Anti-plastic campaigners and plastic producers are both critical of the four-year plan to phase out the harmful packaging, saying it falls short on plastic bottles and PVC.
The government's released details of its three-stage plan to delete difficult-to-recycle items from shelves and keep an estimated two-billion single-use plastics out of landfills each year.
There will be no more PVC meat trays, plastic cotton buds or polystyrene takeaway containers by late next year, then in mid-2023, the country will wave good-bye to plastic fruit labels, straws, produce bags, cutlery, bowls and plates.
In mid-2025 the government will outlaw all other PVC and polystyrene food and drink packaging, while it is also talking to sector experts about options to replace plastic-lined coffee cups and wet wipes containing plastic.
University of Auckland Professor of Physical Chemistry Duncan McGillivary said four years ago, that plan would have been "inconceivable".

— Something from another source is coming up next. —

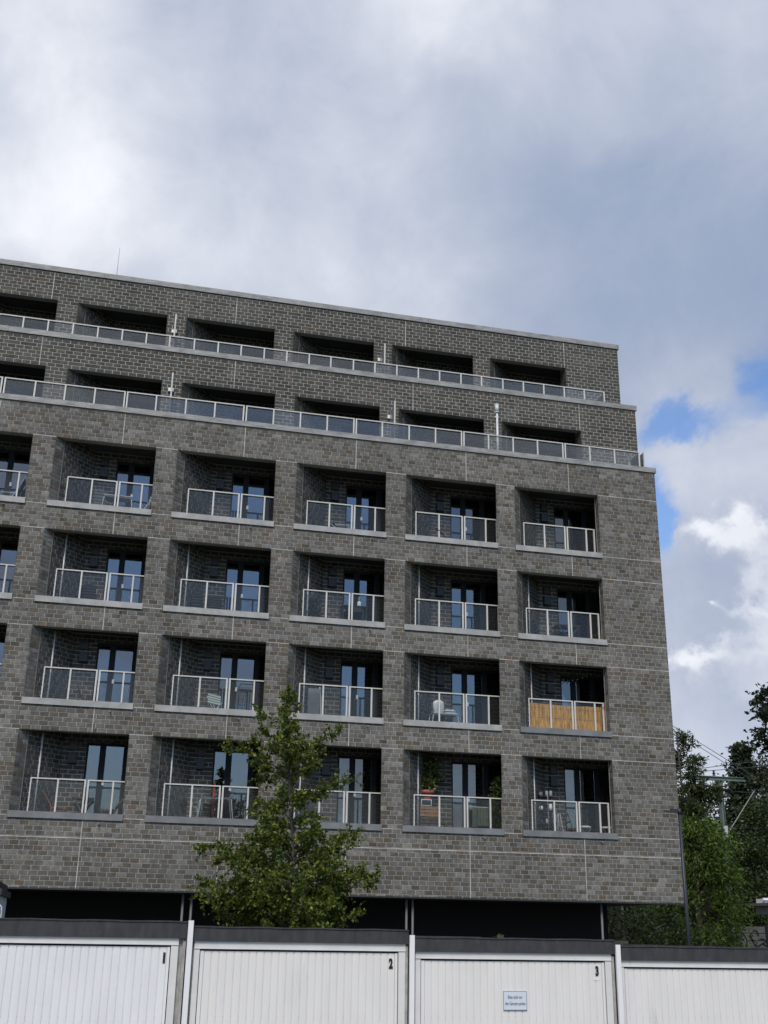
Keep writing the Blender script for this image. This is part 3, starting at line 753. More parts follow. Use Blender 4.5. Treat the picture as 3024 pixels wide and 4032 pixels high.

"I'm glad we're moving in this direction," he said.
"There's a lot of research going into how to reduce plastic problems once they're in the wild but it's very difficult. Actually the simplest and best solution is to stop the plastic getting into the environment in the first place."
About 8000 people and businesses gave feedback on the government's draft proposal last year, including Greenpeace.
It's now criticising the omission of plastic drink bottles from the final scheme, after a 2019 study found the average household threw out 188 of them each year.
Greenpeace plastics campaigner Juressa Lee said the government has been working on a container recycling scheme to cut that number down, with no announcements yet.
She would like them banned and replaced with refillable alternatives, which she said would be in line with what the government's already doing for other plastic products.
"I'm hoping that's coming. I was disappointed to not see it. But I think that the government understands that it's one of the worst culprits in our waste," she said.
"And the government is indicating that these hard to recycle single use plastic items - that the answer to that is to ban them, to turn the tap off. I think that's an indication that they understand that recycling doesn't work. It definitely doesn't work on its own."
The plastics industry has also found a shortcoming.
Plastics NZ chief executive Rachel Barker said it was unclear why the government has banned the hard-to-recycle PVC packaging for food and beverages, but not other products.
"PVC - it's quite cheap and strong and it can be fully flexible or fully rigid. So it's used in a huge amount of packaging both within the food and beverage and outside of that sector. So what they're doing by only phasing out the food and beverage packaging is not solving the underlying problem," she said.
"We want to get it out of kerbside collection. By having it in general retail it still means we're going to have it in kerbside."
Duncan McGillivary is unsure why businesses are waiting for guidance from the government.
"I think if I were in the packaging industry I'd be looking one step ahead and thinking actually if we can find alternatives then maybe we don't need to wait to be told by the government. We can start making these movements already," he said.
That is something supermarkets are doing - meaning shoppers might see changes before the government's single-use plastic deadlines.
Foodstuffs and Countdown say they have already started phasing out single use plastics.
Both have switched to recyclable meat trays, and Countdown's stopped stocking plastic straws, plastic cutlery and products containing glitter.
"We do need help with innovation" - Countdown sustainability general manager Kiri Hannifin
Countdown sustainability general manager Kiri Hannifin told Morning Report that problematic for packaging included products for some sour cream, yoghurt, and cream cheese, those in deli section, fruit stickers, and ice cream containers - which are set to be gone by end of the year.
Hannifin expected they would swap to RPET packaging, a more easily recyclable plastic, but said it might be a bit more costly.
"It's the egregious part of it all, it's that plastic is so cheap and that's why it's been so prolifically used in the last 50 years. So when you move to better more responsible packaging, that is more expensive but it think that's right and I think that's the cost business needs to bear.
Some products were going to prove tricky to swap but not impossible, she said.
"Cakes, like birthday cakes, that come to us frozen - they're in PVC. The reason they're in PVC, which is not a good plastic, is because it performs very well when it's frozen, it's flexible and we haven't been able to work out how to package that in a way that will get to our stores and keep safe and fresh, and get to our customers' fridges in a different form of packaging."
If they could not stock certain products in environmentally-friendly packaging, Countdown would not be stocking it, she said.
"But we do need help with innovation, not just for our business, but for the whole country and it's sort of a solution for everybody. But it's not just the packaging we also urgently need to sort out our recycling infrastructure."
Foodstuffs has quit selling plastic cotton buds, and just announced a ban on plastic produce bags from all its Pak 'n Save, New World and Four Squares across the country, instead trailing different types of reusable bags and crates.
South Island chief executive Steve Anderson said it was already working toward its own four-year goal.
"By 2025 all the plastic packaging in New World, Pak 'n Save and Four Square all throughout the country will either be 100 percent reusable, recyclable or compostable," he said.
The government has launched a $50 million plastics innovation fund to support projects that manage plastic waste effectively.